The Chinese remainder theorem asserts that if the ni are pairwise coprime, and if a1, ..., ak are integers such that 0 ≤ ai < ni for every i, then there is one and only one integer x, such that 0 ≤ x < N and the remainder of the Euclidean division of x by ni is ai for every i.
This may be restated as follows in term of congruences: If the ni are pairwise coprime, and if a1, ..., ak are any integers, then the system
\begin{aligned}x&\equiv a_{1}{\pmod {n_{1}}}\\&\,\,\,\vdots \\x&\equiv a_{k}{\pmod {n_{k}}},\end{aligned}
has a solution, and any two solutions, say x1 and x2, are congruent modulo N, that is, x1 ≡ x2 (mod N).
[Wikipedia]
I have already tried thinking about the case of it's $mod$ $2$, but can't really think about anything else. Can anyone help please?
First solve the $n=2$ case. That is \begin{align*} x&\equiv a(\text{mod }p)\\ x&\equiv b(\text{mod }q) \end{align*} Now, define $p_1$ and $q_1$ such that $p_1p\equiv 1(\text{mod }q)$ and $q_1q\equiv 1(\text{mod }p)$. The existence of these are guaranteed by the fact that $p$ and $q$ are coprime$^*$. Now let $$y \equiv a q q_1 + b p p_1 (\text{mod }pq)$$ Then $y$ satisfies both the equations. This is because, when we consider modulo $p$, we get $y\equiv aqq_1\equiv a(\text{mod }p)$. Similarly, $y\equiv b(\text{mod }q)$. So, $y$ is a solution for $x$.
To show the uniqueness of this solution, note that if $z\equiv a(\text{mod }p)$ and $z\equiv b(\text{mod }q)$, we have $(z-y)$ is a multiple of $p$ and $q$ respectively.

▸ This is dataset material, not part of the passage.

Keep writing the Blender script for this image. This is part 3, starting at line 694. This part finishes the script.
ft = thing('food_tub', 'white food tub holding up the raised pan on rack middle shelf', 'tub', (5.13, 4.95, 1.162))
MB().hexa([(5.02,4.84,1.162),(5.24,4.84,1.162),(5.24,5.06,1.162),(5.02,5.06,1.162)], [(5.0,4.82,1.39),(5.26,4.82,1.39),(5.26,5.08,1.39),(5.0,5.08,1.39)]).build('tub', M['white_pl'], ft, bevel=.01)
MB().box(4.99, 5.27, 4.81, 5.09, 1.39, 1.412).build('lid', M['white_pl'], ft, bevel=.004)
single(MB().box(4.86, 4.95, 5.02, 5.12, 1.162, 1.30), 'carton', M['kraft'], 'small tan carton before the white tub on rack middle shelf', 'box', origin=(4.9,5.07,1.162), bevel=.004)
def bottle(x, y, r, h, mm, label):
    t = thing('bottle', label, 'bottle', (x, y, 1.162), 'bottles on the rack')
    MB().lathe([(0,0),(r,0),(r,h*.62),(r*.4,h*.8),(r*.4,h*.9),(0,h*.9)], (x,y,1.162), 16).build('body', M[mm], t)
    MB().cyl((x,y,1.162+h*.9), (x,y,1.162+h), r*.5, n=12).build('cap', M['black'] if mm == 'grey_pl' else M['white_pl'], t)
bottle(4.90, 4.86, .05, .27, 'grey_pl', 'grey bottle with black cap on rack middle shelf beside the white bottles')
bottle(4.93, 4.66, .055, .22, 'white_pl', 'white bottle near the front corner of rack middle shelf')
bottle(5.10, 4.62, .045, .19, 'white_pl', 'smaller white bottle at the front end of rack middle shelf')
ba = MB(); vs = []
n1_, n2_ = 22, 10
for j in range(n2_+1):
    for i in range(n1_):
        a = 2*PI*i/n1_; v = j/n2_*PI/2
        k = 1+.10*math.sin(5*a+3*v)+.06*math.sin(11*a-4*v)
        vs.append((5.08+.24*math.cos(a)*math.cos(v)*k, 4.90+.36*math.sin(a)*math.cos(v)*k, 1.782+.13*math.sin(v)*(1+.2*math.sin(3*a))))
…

So, $(z-y)$ is a multiple of $pq$ which means $z\equiv y(\text{mod }pq)$
Now, for the general case of \begin{align*} x&\equiv a_1(\text{mod }m_1)\\ &\cdots\\ &\cdots\\ &\cdots\\ x&\equiv a_n (\text{mod }m_n) \end{align*} it is very easy to extend our previous idea using induction.
Using our previous idea, we can define $M=m_1m_2\cdots m_n$, $b_i=\frac M{m_i}$ and $b_i^{\prime}=b_i^{-1}$ for all $i$ and note that $$x\equiv \sum_{i=1}^n a_i b_i b_i^{\prime} (\text{mod }m)$$
$*$ Since $p$ and $q$ are coprime, there are integers $a$ and $b$ such that $ap+bq=1$ (by Euclid's Division Algorithm). Now, put $a=p_1$ and $b=-k$.